Photo: OCP's Steve Lornie in the Garnet Valley
In a significant vineyard expansion,
Okanagan Crush Pad Winery Ltd. has purchased 317 acres of ranch land in
Summerland’s Garnet
Valley with about 85
plantable acres.
“We are getting ready to plant this coming
spring,” says Christine Coletta, one of the majority owners of OCP with builder
Steve Lornie, her husband.
The fast-growing OCP winery, which will do
just its second crush this fall, is based on the 10-acre Switchback Vineyard.
The plans for the Garnet Valley
vineyard are being developed by OCP in conjunction with OCP’s Italian
winemaking consultant, Alberto Antonini and a Chilean “wine terroir”

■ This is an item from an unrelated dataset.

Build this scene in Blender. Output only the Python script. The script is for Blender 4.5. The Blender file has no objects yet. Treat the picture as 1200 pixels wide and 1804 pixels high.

consultant, Pedro Parra. The varieties under consideration include Pinot Gris,
Pinot Noir and Cabernet Franc.
Photo: Alberto Antonini
“We are in the process of mapping that
land,” Christine said in an interview this week. Pedro and Alberto, who work
together on vineyard projects in South American and Italy , “will be determining what
will be planted; what rootstock it will be on; the clones; and the orientation
on the site.”
Christine and Steve have emerged rapidly as
major players in Okanagan wine growing since 2005 when, on a whim, they bought
an orchard that became the Switchback Vineyard and was planted entirely to
Pinot Gris.
Christine, of course, has been a force in British Columbia wine
marketing since 1992, when she was named executive director of the British
Columbia Wine Institute. She spent almost a decade building the market for
Vintners’ Quality Alliance-branded wines. She left BCWI to set up her own firm,
Coletta Consultants Ltd., providing branding, packaging and marketing services
for a number of wine industry clients.
"My attitude is blaze ahead, boldly go
forward and do, do, do,” she once told me in an interview that captured her
hard-charging style. The dramatic growth of OCP is an example.
Photo below: Michael Bartier
Photo below: Michael Bartier
The Switchback Vineyard was just coming
into coming into production in 2009 when Michael Bartier, now OCP’s head
winemaker, persuaded Steve and Christine to launch their own wine rather than
sell grapes. They let Michael make 160 cases of wine that fall, testing the
market with the wine under the Haywire brand.
“It is a haywire thing - I should know
better,” Christine once said, explaining the name. “Haywire is an old Canadianism.
We never intended to do this, so it is a little haywire.”
With classic Coletta brio, they made 4,500
cases of wine in 2010, just their second year. Then Steve, with a long and
successful career in construction, built the 8,000-square foot OCP winery in
2011, just in time for it to produce 7,500 cases last fall for Haywire and
other OCP brands. Crush plans for 2012 call for producing 10,000 cases for the
OCP brands.
That production, along with making wine for
clients of OCP, is quickly taking the winery to its design capacity of 30,000 cases
a year.
Building a winery capable of handling
custom crushing is critical to OCP’s business strategy. “It enables us to buy
the equipment we want to buy and to ensure that everything we have is top
notch,” Christine says. Many of the clients also use the full suite of
marketing services through OCP, providing additional revenue streams to the
business.
Together with their consultants, Steve and Christine spent two years looking for property before settling on Garnet Valley, a bucolically attractive valley northwest of Summerland. Currently, the only grapes grown here are believed to be those in a small vineyard planted, beginning in 2003, by George Lerchs. A retired civil servant, he once considered opening a winery but decided to sell the grapes. The varieties grown here include Pinot Gris, Pinot Noir and Gewürztraminer.
OCP purchased a neighbouring parcel that, crucially, has never been either a vineyard or an orchard. “What Pedro was looking for was raw land that had never been bulldozed or disturbed,” Christine says.
The decision to develop winery-owned vineyard also reflects the reality that independent growers – and OCP is happy with those it buys grapes from - have different priorities than wineries. “They’re in the business of selling grapes, not in the business of selling wine,” Christine notes. “The thing is, you understand what it takes to make a $35 bottle of wine versus a $25 bottle of wine. And you are willing to make that sacrifice in your vineyard to get to that in the finished bottle.”